Coming out of lurkdom for this, it’s a great thread!

I love what Mark said in her paragraph about downsizing her house. My idea of simplicity is, at bottom, a search for contentedness. I want to identify the things I *NEED*, and then remove everything else, keeping in mind that “need” covers all areas of existence, not just physical things. (So I feel like I “need” my home library, because reading is how I re-energize myself from stress.)

I like ideas that remove conflict. We were continually not getting dishes washed because they’d all stack up so fast and then we’d feel overwhelmed. So instead of us yelling at each other every day to get it done, I removed all the extra dishes, so that each family member had one plate, bowl, cup, and silverware set, and saved out two large microwaveable plates, a large pot, and a large frying pan, and two microwavable casserole dishes. That’s pretty much it. So even if we don’t get the dishes done this meal, there’s not much there, and it’s fast and easy to do.

We had a summer wherein it was exorbitantly expensive, and we’d used the electric oven a lot. So higher cost on running the oven, and higher cost on the AC working overtime to cover the heat that got into the house. So we simplified for a month to see how it worked: we only used the microwave and the toaster oven (that my folks bought us for Christmas). That was three years ago, I think, and it worked so well that we’ve only used the oven twice since then, and I think it was for large trays of Christmas cookies.

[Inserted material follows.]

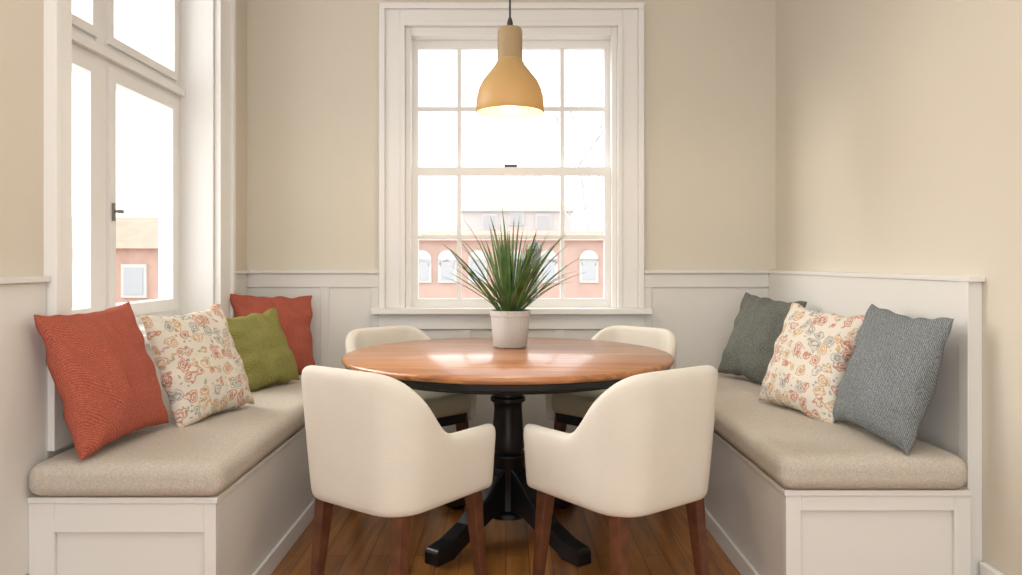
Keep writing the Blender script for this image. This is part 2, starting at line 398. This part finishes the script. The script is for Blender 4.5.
for k, a in enumerate((52, 128, 232, 308)):
    bm = bmesh.new(); t = 0.033
    A = [bm.verts.new((r, -t, z)) for r, z in prof]; B = [bm.verts.new((r, t, z)) for r, z in prof]
    bm.faces.new(A); bm.faces.new(B[::-1])
    for i in range(len(prof)):
        j = (i+1) % len(prof); bm.faces.new((A[i], A[j], B[j], B[i]))
    o = finish('foot_%d' % (k+1), bm, M_black, (0, 0, 0), tb, bevel=0.006)
    o.rotation_euler = (0, 0, math.radians(a))

# ------------------------------------------------------------ plant
pz = 0.7275
pl = empty('potted_plant', (0.01, 3.33, pz))
lathe('pot', [(0, 0), (0.068, 0), (0.073, 0.004), (0.082, 0.10), (0.085, 0.135), (0.088, 0.137), (0.089, 0.16), (0.083, 0.161), (0.080, 0.14), (0, 0.14)], M_pot, 144, parent=pl, flute=(36, 0.010))
lathe('soil', [(0, 0.148), (0.04, 0.147), (0.079, 0.142)], M_soil, 32, parent=pl)
bm = bmesh.new()
for i in range(105):
    az = random.uniform(0, 2*math.pi)
    tilt = random.uniform(0.02, 1.05)
    ln = random.uniform(0.27, 0.52)*(1.0-0.25*tilt)
    bend = random.uniform(0.0, 0.55)*(0.4+tilt)
    br = random.uniform(0, 0.045)
    p = Vector((br*math.cos(az), br*math.sin(az), 0.14))
    wmax = random.uniform(0.0048, 0.008)
    tw = random.uniform(-0.8, 0.8)
    prev = None; S = 9
    for s in range(S+1):
        f = s/S
        th = tilt+bend*f*f
        d = Vector((math.sin(th)*math.cos(az), math.sin(th)*math.sin(az), math.cos(th)))
        if s: p = p + d*(ln/S)
        side = Vector((-math.sin(az+tw), math.cos(az+tw), 0))
        nrm = d.cross(side).normalized()
        w = wmax*(0.6+0.8*f if f < 0.5 else 1.0*(1-((f-0.5)/0.5)**1.8))+0.0004
        cur = [bm.verts.new(p-side*w), bm.verts.new(p+nrm*w*0.35), bm.verts.new(p+side*w)]
        if prev:
            bm.faces.new((prev[0], prev[1], cur[1], cur[0])); bm.faces.new((prev[1], prev[2], cur[2], cur[1]))
        prev = cur
o = finish('leaves', bm, M_leaf, (0, 0, 0), pl, smooth=True)
sd = o.modifiers.new('s', 'SOLIDIFY'); sd.thickness = 0.0008

# ------------------------------------------------------------ chairs
def smooth01(a, b, x):
    t = max(0, min(1, (x-a)/(b-a))); return t*t*(3-2*t)
CW, CYB, CYF, CR = 0.208, -0.218, 0.182, 0.10
def chair_path():
    P = []; W = CW; yb = CYB; yf = CYF; R = CR
    def arc(cx, cy, a0, a1, n):
        return [(cx+R*math.cos(math.radians(a0+(a1-a0)*k/n)), cy+R*math.sin(math.radians(a0+(a1-a0)*k/n))) for k in range(n+1)]
    n = 9
    for k in range(n): P.append((W, yf+(yb+R-yf)*k/n))
    P += arc(W-R, yb+R, 0, -90, 8)
    P += [((W-R)*(1-2*k/6), yb) for k in range(1, 6)]
    P += arc(-W+R, yb+R, -90, -180, 8)
    for k in range(1, n+1): P.append((-W, yb+R+(yf-yb-R)*k/n))
    return P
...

For me, simplicity also involves time. I want to know that we as a family have plenty of time to comfortably be together just hanging around the house. Keeping track of a dozen schedules and running here and there, even if we’re all together in the car, is NOT simple for me. Being dedicated to the weirdness of not spending money helps, of course, because it reduces the number of shopping “errands” that seem necessary.

I have my degree in early childhood development, and the part that interested me the most was the amazing power behind environment design. Those classes explored how carefully thinking out the positioning of each item (typically furniture or a category of learning toys) would create a room that allowed the children to explore and learn independently with the least amount of struggle. I have a disability that means a lot of normal home activities are a struggle for me, so I applied what I learned about environment design to my home, and it simplified enormously the steps that I have to take to accomplish things. Basically, it’s taking the idea of ‘don’t arrange a sofa directly in front of a door’ just a bit further than interior design.

So. Simplicity to me is ease of living, and what it takes for me to be contented in my life. Accessed through careful management of time, environment, money, and taking the time to be self-reflective and recognize what it is that you, as an individual, and your family, really needs.